A psicologia, na linha da psicanálise a partir de Freud e outros autores, teorizou o termo recalcamento como processo dinâmico e inconsciente de a pessoa ocultar, no inconsciente, realidades, lembranças e experiências insuportáveis se forem lembradas. E inventou a psicanálise como psicoterapia para as trazer ao consciente e as gerir sem perturbações neuróticas.

Importa acrescentar que estes processos são apenas uma parte dos problemas. Vivemos hoje tantas mudanças ao mesmo tempo que elas concorrem para multiplicar os modos humanos de funcionar mal. De entre estes modos, é ativado o processo de repressão consciente em virtude de influências do ambiente social: pressões informais para se conformar com modas, consumos e caprichos meio estúpidos. As pertenças familiares, de classe, ideológicas, religiosas, políticas e profissionais usam chavões, lugares comuns, blá, blá, blás, para pressionar as pessoas, por exemplo, a sentirem-se culpadas se não se conformam com essas pressões; e, ao contrário, para não ter culpa de quase nenhuns dos gravíssimos males sociais. E pior, ainda, a considerar os outros os culpados do que vai correndo mal. Para qualquer problema, sofrimento, baixa natalidade, desemprego, salários baixos, falta de casas, pobres nas ruas, idosos abandonados, fome, guerras, corrução, a culpa é sempre dos outros.

Entretanto, as pressões sociais através de publicidades enganosas e as modas de ser mais bem vistos que os outros, nas grandezas da fama, vão levando muitos a deixar-se dominar pelo agir fácil e sem esforço, o prazer desligado do bem comum, os interesses de marca egoísta e a indiferença pelos outros. E ainda forçam a pessoa a não ter qualquer sentido de culpa por se dar a gastos e consumos de prazer nocivos para a própria saúde e bem-estar alheio, e a gastos de utilidade fútil. Algumas tipologias da personalidade distinguem três tipos de tendências e pulsões que motivam comportamentos correspondentes: cerebrais (prazer intelectual, valores espirituais, especulação, imagens, jogos de redes sociais, drogas e outros comportamentos obsessivos); torácicas (coração, emoções, amizade, amor, fazer o bem, ser perdulário em dar); e abdominais (paixão, prazeres sexuais, convívios de consumos gastronómicos, comes e bebes, festas). Estas categorias não impedem que o cérebro associe todas as experiências e crie atalhos entre os três níveis. Lembro-me de um amigo me iniciar nos tipos de músicas relacionadas com estes tipos. E de como as músicas de certos festivais e temas marciais estimulam mais a região abdominal que a cerebral e a torácica.

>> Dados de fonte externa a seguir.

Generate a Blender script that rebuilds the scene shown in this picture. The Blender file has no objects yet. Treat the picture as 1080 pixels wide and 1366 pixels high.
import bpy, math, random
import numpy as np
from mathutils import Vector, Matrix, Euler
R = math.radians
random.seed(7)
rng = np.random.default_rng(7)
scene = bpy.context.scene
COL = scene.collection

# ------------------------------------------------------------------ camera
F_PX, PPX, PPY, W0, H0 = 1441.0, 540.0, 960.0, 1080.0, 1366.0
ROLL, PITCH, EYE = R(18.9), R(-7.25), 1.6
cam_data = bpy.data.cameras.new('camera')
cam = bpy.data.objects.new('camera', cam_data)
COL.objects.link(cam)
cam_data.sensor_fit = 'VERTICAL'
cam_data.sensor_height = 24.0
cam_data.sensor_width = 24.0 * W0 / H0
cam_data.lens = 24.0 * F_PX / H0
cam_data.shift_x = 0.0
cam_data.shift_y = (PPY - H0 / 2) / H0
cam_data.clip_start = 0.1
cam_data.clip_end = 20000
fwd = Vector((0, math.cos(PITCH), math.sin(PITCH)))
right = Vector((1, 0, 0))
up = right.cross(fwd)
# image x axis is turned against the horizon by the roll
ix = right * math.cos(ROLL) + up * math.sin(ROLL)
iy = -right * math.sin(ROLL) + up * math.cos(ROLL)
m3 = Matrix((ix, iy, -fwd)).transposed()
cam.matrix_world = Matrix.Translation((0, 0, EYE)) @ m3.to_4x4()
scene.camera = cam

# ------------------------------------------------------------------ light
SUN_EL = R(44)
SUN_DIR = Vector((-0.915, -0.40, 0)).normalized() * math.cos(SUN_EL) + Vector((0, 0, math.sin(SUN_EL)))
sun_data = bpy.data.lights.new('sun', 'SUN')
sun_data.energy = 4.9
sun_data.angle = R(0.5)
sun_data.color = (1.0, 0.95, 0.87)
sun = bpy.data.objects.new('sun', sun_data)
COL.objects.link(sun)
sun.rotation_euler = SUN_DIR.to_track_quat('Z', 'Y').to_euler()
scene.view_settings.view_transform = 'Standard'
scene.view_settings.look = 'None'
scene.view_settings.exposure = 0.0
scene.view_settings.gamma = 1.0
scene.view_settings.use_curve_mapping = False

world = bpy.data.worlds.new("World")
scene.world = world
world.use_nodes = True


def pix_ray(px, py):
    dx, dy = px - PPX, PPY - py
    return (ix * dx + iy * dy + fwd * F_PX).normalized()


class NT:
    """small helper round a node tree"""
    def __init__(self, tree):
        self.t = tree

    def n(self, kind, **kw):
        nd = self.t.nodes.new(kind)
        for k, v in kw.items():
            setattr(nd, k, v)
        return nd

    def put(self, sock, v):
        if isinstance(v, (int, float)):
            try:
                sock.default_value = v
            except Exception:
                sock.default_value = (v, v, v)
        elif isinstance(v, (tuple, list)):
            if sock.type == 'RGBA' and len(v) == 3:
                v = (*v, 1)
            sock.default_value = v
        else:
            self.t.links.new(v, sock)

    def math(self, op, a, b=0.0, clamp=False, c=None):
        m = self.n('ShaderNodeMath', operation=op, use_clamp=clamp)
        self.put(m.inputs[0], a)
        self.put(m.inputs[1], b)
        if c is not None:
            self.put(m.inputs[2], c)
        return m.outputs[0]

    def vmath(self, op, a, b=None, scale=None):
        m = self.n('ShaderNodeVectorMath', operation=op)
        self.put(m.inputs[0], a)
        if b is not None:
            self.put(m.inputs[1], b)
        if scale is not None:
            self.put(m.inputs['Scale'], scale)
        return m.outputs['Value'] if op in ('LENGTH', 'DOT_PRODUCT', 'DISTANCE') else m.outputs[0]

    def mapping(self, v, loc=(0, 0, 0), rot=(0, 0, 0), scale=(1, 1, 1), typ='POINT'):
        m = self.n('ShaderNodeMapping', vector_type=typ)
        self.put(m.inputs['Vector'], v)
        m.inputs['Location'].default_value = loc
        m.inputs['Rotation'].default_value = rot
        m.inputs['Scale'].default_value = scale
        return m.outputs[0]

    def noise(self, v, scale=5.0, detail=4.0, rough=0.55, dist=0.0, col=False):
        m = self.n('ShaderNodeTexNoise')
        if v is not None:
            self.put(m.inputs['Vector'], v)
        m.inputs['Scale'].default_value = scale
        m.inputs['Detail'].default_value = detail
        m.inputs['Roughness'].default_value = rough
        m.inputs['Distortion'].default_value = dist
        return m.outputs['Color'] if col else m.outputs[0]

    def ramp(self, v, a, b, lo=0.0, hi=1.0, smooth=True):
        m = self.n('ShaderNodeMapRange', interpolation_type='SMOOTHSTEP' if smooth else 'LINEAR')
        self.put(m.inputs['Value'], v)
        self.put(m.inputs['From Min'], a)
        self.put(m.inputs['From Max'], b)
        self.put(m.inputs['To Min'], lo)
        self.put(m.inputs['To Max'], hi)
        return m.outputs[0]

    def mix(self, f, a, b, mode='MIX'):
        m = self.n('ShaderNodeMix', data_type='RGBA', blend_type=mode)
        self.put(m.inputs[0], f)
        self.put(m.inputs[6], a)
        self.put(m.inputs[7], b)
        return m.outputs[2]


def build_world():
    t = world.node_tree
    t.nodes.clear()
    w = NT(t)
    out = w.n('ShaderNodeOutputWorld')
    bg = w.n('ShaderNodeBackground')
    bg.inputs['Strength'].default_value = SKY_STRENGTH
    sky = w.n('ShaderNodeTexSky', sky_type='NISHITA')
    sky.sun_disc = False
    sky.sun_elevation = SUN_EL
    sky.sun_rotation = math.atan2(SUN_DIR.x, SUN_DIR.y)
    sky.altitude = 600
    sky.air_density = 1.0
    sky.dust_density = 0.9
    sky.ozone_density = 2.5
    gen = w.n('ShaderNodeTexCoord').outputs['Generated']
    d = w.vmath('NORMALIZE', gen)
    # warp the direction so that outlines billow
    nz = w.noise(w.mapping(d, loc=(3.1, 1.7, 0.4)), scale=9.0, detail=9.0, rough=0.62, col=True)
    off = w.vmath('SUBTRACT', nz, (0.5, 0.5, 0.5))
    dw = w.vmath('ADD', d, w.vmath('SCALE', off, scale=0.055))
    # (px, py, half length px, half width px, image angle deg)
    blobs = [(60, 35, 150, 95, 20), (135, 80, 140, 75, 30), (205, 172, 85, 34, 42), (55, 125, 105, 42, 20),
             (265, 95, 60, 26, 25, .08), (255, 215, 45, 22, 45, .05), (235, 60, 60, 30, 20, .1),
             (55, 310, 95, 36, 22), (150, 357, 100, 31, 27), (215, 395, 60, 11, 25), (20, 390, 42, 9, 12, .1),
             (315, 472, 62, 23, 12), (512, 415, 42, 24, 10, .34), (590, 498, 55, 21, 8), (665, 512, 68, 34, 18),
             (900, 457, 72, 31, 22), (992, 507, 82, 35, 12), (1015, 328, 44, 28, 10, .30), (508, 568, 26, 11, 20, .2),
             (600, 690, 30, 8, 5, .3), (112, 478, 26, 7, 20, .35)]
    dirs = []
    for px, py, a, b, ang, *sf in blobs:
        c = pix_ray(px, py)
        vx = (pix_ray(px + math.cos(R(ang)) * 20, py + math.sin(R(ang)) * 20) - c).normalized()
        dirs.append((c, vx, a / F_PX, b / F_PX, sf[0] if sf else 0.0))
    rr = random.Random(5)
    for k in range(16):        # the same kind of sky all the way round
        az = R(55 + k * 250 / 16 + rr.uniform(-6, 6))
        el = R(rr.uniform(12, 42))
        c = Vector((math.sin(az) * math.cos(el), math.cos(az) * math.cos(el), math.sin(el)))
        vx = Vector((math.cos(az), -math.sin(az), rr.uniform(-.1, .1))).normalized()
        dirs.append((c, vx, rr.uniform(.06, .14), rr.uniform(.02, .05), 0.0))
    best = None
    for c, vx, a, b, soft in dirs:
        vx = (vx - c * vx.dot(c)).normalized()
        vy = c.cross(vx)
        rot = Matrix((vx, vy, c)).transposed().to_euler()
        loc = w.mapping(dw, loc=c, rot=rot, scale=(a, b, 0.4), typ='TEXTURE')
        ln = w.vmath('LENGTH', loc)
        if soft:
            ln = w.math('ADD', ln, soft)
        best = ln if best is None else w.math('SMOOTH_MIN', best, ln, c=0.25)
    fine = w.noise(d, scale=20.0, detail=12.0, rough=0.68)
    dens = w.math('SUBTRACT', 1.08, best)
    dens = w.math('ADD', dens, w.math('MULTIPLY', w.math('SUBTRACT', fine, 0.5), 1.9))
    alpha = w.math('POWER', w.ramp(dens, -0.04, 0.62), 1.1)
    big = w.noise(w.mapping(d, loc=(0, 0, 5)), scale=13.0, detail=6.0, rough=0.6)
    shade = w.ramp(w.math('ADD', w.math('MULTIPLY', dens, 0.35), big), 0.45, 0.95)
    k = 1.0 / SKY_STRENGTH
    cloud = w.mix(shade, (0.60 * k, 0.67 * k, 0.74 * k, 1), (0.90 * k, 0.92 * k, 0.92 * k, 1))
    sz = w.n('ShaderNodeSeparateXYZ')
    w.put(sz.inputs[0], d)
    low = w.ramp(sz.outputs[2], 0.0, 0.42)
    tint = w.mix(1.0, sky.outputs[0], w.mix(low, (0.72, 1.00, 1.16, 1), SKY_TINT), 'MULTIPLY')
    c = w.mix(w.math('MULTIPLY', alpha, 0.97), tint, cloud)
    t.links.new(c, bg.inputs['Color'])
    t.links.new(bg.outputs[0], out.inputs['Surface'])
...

Os especialistas de saúde mental, por seu lado, vão alertando para novos riscos das redes sociais que estão a dominar as pessoas e a vida social e económica, e a fazer definhar algumas capacidades dos jovens e desempregados que irão fazer falta nalgumas profissões por baixas dos idosos. Outros alertam para os consumos excessivos de alimentos e bebidas alcoólicas que concorrem para aumentar a invalidez por obesidade e distúrbios ligados ao álcool.

Alguém perguntará que têm a ver os recalcamentos inconscientes e as repressões conscientes, que estão na base destes comportamentos com as crises graves que assolam a humanidade? Os conteúdos empurrados para o inconsciente e os reprimidos aumentam os males das crises. Levam ao inverso das ações boas que seria precisas para evitar esses males. As ações saudáveis e benéficas ficam inativas. Fica a indiferença e falta de solidariedade entre o Ocidente, abastado e gastador em necessidades muito secundárias e até nocivas, e o Sul cheio de necessidades fundamentais para a vida, a saúde e o desenvolvimento humano. Numa palavra, funcionam os comportamentos nocivos para a saúde e o sentido da vida que são o avesso da construção e desenvolvimento do homem. Fica o mundo de pernas para o ar. Cultura às avessas poderá evitar as crises e os problemas? Não estará a merecer o alerta de Jesus aos seus discípulos: Acautelai-vos dos falsos profetas. Pelos frutos os conhecereis. Toda a árvore boa dá bons frutos e toda a árvore má dá maus frutos.(Cf. Mt. 7,15-20). S. Pedro, santo popular, esteve do avesso, mas pôs-se direito, converteu-se, e deu bons frutos.